**The exercise**
Skip all pictures. Write out the data below from its first line through the line that contains "mb.box(hw((s0 + s1)".

**Source material**

○ ○ ○ ○ ○ ○ ○

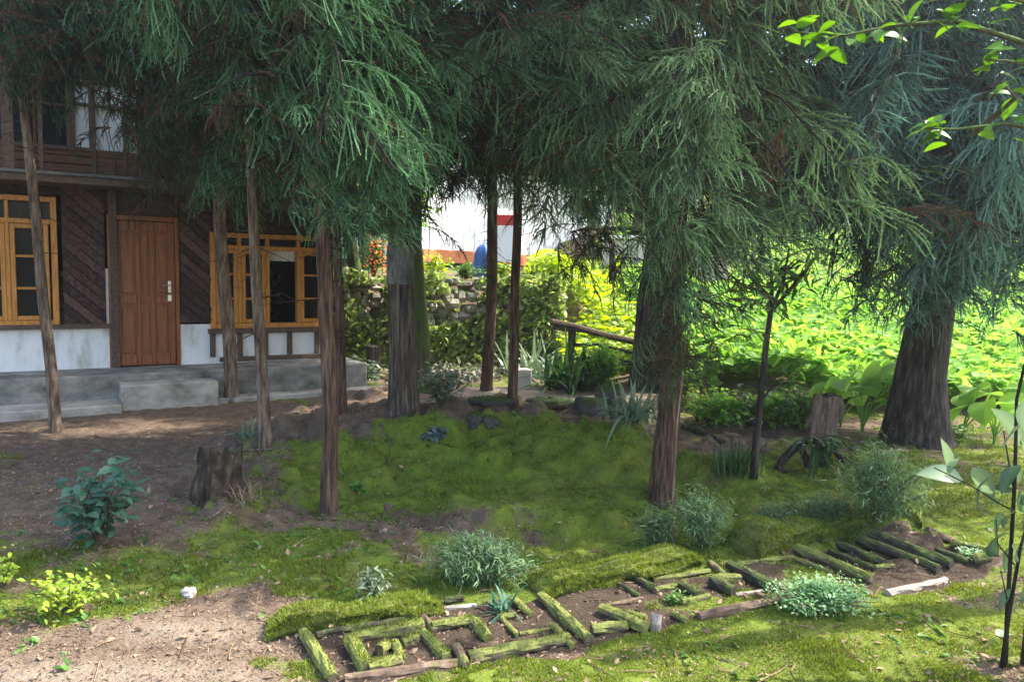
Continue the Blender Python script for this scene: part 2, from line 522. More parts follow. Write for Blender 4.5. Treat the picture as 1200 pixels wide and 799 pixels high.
# ------------------------------------------------------------------ the wooden house
HM = np.array([-.515, .857, 0]); HM /= np.linalg.norm(HM)
HN = -HM                                    # outward, towards the camera
HA = np.array([-HM[1], HM[0], 0]) * -1      # along the wall, to the right
HD = 11.4
HO = HM * HD
HAX = np.array([HA, HN, [0, 0, 1.0]])       # rows: along, out, up
def hw(s, t, z): return HO + HA * s + HN * t + np.array([0, 0, z])
def hs(px, py, t=0.0):
    """photo pixel -> (s, z) on the wall plane moved out by t"""
    d = ray(px, py); k = (HD - t - cam_pos @ HM) / (d @ HM)
    p = cam_pos + d * k
    return float((p - HO) @ HA), float(p[2])
def hbox(mb, s0, s1, z0, z1, t0, t1, var=.5, bev=.006):
    mb.box(hw((s0 + s1) / 2, (t0 + t1) / 2, (z0 + z1) / 2), (abs(s1 - s0), abs(t1 - t0), abs(z1 - z0)), HAX, var, bev)

WOOD_DOOR = noisemat("varnished_door_wood", [(.3, (.11, .030, .007)), (.5, (.21, .062, .014)), (.7, (.30, .10, .027))], 5, .42, .15, .006, (9, 9, .6), 5, .45)
WOOD_FRAME = noisemat("orange_frame_wood", [(.3, (.34, .125, .020)), (.5, (.50, .20, .035)), (.7, (.60, .27, .06))], 6, .45, .12, .006, (6, 6, .8), 5, .4)
WOOD_DARK = noisemat("dark_stained_boards", [(.3, (.022, .011, .009)), (.5, (.06, .03, .023)), (.72, (.12, .066, .05))], 7, .7, .3, .008, (3, 3, 3), 6, .3, use_var=.5)
WOOD_BEAM = noisemat("weathered_beam", [(.3, (.05, .032, .024)), (.6, (.12, .082, .06)), (.8, (.2, .15, .12))], 8, .85, .4, .01, (4, 4, 4), 6)
WOOD_PANEL = noisemat("brown_board_panel", [(.3, (.06, .027, .012)), (.6, (.13, .06, .027)), (.8, (.20, .10, .05))], 6, .6, .25, .008, (2, 2, 9), 6, .3)
PLASTER = noisemat("white_plaster", [(.3, (.42, .40, .36)), (.46, (.70, .70, .70)), (.8, (.82, .82, .83))], 2.6, .9, .2, .006, (1.6, 1.6, .7), 8)
CEMENT = noisemat("grey_cement", [(.3, (.07, .064, .054)), (.5, (.19, .178, .155)), (.7, (.34, .315, .275))], 3.2, .9, .25, .008, (1, 1, 1.6), 8)
CEMENT_PALE = noisemat("pale_cement", [(.3, (.14, .125, .10)), (.5, (.34, .31, .265)), (.7, (.50, .455, .39))], 3.2, .9, .25, .008, (1, 1, 1.6), 8)
TIN = noisemat("rusty_tin", [(.3, (.05, .045, .045)), (.6, (.13, .115, .105)), (.8, (.24, .21, .18))], 4, .6, .2, .01, (1, 1, 1), 6, .4)
BLUETIN = noisemat("blue_roof_tin", [(.3, (.03, .05, .12)), (.7, (.06, .10, .24))], 3, .5, .15, .01)
GLASS, _gn, _gb = _mat("dark_window_glass")
_gb.inputs['Base Color'].default_value = (.012, .014, .014, 1); _gb.inputs['Roughness'].default_value = .04; _gb.inputs['Specular IOR Level'].default_value = .12
GLASS_PAINTED_SKY, _gn, _gb = _mat("sky_painted_window_glass")
_gb.inputs['Base Color'].default_value = (.80, .83, .87, 1); _gb.inputs['Metallic'].default_value = .25; _gb.inputs['Roughness'].default_value = .08  # pale base colour paints in the bright sky reflection
DARKROOM = plain("unlit_interior", (.012, .011, .011), .95)
CLOTH = plain("white_curtain", (.72, .72, .70), .9)
BRASS = plain("brass", (.55, .43, .22), .3, .9)
STEEL = plain("steel", (.62, .62, .60), .3, .9)

house = empty("wooden_house", tuple(hw(0, 0, 0)), "two storey house of dark diagonal boards and white plaster behind thin trunks", "house")

S_L = -4.6
S_R = hs(384, 330)[0]
Z_FL = hs(165, 429)[1]
Z_SILL = hs(100, 382)[1]
Z_TOP = hs(100, 214)[1]
sP1a, sP1b = hs(69, 300)[0], hs(130, 300)[0]
sDa, sDb = hs(132, 345)[0], hs(206, 345)[0]
sP2a, sP2b = hs(209, 320)[0], hs(247, 320)[0]
Z_DT = hs(160, 259)[1]
print("house", S_R, Z_FL, Z_SILL, Z_TOP, sDa, sDb, Z_DT)

# body: plaster wall (thick) with openings left as darker fills
b = MB()
def wallseg(s0, s1, z0, z1): hbox(b, s0, s1, z0, z1, -.16, 0, bev=0)
wallseg(S_L, sDa - .05, Z_FL - .05, Z_SILL)
wallseg(sDb + .05, S_R, Z_FL - .05, Z_SILL)
wallseg(sDa - .078, sDa - .05, Z_SILL + .001, Z_SILL + .75)
b.build("plaster_wall", PLASTER, house)
b = MB()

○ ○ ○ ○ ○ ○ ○

**Reply to the task**
Continue the Blender Python script for this scene: part 2, from line 522. More parts follow. Write for Blender 4.5. Treat the picture as 1200 pixels wide and 799 pixels high.
# ------------------------------------------------------------------ the wooden house
HM = np.array([-.515, .857, 0]); HM /= np.linalg.norm(HM)
HN = -HM                                    # outward, towards the camera
HA = np.array([-HM[1], HM[0], 0]) * -1      # along the wall, to the right
HD = 11.4
HO = HM * HD
HAX = np.array([HA, HN, [0, 0, 1.0]])       # rows: along, out, up
def hw(s, t, z): return HO + HA * s + HN * t + np.array([0, 0, z])
def hs(px, py, t=0.0):
    """photo pixel -> (s, z) on the wall plane moved out by t"""
    d = ray(px, py); k = (HD - t - cam_pos @ HM) / (d @ HM)
    p = cam_pos + d * k
    return float((p - HO) @ HA), float(p[2])
def hbox(mb, s0, s1, z0, z1, t0, t1, var=.5, bev=.006):
    mb.box(hw((s0 + s1) / 2, (t0 + t1) / 2, (z0 + z1) / 2), (abs(s1 - s0), abs(t1 - t0), abs(z1 - z0)), HAX, var, bev)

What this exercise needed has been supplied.